Data provided
────────────────────

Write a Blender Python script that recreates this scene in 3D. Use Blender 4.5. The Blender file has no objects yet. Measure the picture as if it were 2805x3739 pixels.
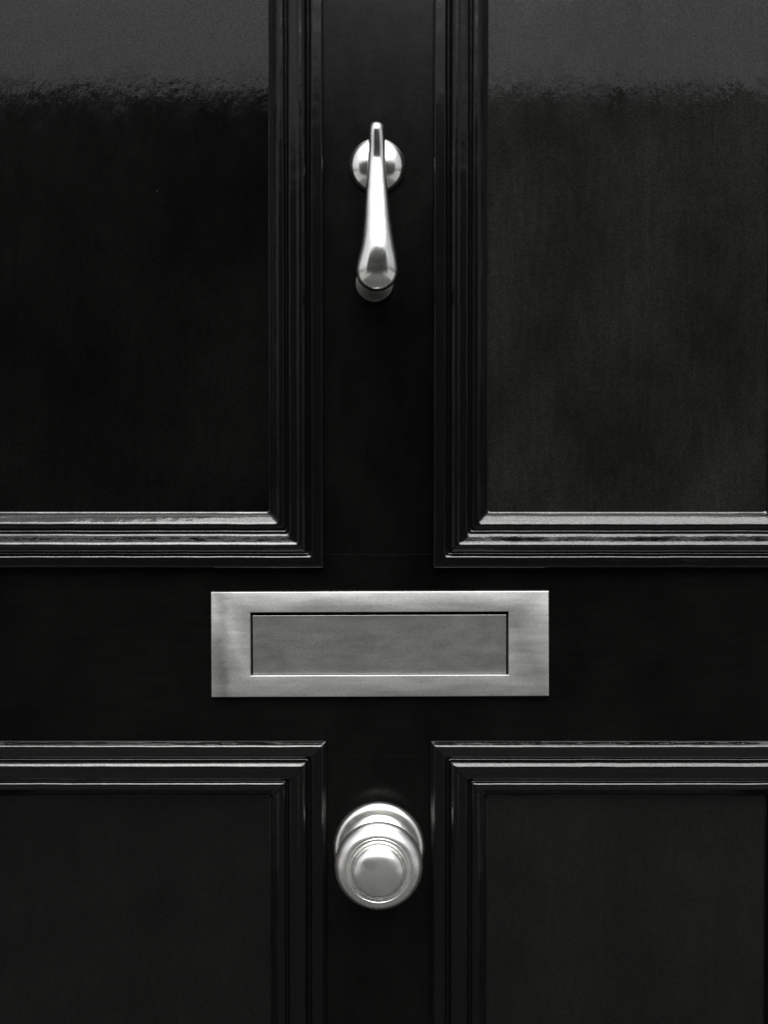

────────────────────

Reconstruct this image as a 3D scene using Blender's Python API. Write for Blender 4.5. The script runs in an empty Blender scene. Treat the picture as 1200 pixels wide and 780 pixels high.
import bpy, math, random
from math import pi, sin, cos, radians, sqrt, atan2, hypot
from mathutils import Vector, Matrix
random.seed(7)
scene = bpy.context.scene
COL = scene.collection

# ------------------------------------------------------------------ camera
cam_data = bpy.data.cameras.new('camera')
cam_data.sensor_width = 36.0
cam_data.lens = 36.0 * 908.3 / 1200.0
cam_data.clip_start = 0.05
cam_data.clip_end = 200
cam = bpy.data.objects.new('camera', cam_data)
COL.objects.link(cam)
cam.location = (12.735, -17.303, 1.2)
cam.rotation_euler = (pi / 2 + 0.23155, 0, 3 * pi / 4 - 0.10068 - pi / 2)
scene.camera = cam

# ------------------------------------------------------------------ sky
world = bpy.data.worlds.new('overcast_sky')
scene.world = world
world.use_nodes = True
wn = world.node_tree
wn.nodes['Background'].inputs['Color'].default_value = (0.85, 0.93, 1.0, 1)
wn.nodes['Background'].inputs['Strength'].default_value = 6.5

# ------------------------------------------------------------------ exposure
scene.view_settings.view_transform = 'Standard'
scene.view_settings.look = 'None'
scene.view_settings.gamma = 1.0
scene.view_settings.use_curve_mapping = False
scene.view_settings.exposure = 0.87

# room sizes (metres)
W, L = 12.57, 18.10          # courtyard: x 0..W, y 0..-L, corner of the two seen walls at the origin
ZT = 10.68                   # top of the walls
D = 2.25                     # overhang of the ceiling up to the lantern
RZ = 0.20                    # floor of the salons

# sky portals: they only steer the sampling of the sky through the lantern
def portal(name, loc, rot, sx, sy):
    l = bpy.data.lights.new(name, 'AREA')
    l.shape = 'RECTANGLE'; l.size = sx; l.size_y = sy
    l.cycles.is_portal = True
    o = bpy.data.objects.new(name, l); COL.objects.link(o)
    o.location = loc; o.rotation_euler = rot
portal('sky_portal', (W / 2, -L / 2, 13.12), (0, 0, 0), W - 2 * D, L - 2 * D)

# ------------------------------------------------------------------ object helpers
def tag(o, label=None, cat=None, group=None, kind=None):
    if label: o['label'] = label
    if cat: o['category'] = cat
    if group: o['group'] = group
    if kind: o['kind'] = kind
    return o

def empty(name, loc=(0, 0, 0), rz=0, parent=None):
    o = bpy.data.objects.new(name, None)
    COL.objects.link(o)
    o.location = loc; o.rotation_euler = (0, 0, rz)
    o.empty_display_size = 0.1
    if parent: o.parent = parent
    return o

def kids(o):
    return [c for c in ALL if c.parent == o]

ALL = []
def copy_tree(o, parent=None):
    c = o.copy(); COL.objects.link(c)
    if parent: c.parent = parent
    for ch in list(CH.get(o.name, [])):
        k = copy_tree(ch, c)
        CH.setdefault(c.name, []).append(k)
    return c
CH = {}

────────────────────

Print, from the entries above, the line with "Reconstruct this image", the line with "COL = scene.collection" and all lines between them, exactly and with nothing else.

Answer
Reconstruct this image as a 3D scene using Blender's Python API. Write for Blender 4.5. The script runs in an empty Blender scene. Treat the picture as 1200 pixels wide and 780 pixels high.
import bpy, math, random
from math import pi, sin, cos, radians, sqrt, atan2, hypot
from mathutils import Vector, Matrix
random.seed(7)
scene = bpy.context.scene
COL = scene.collection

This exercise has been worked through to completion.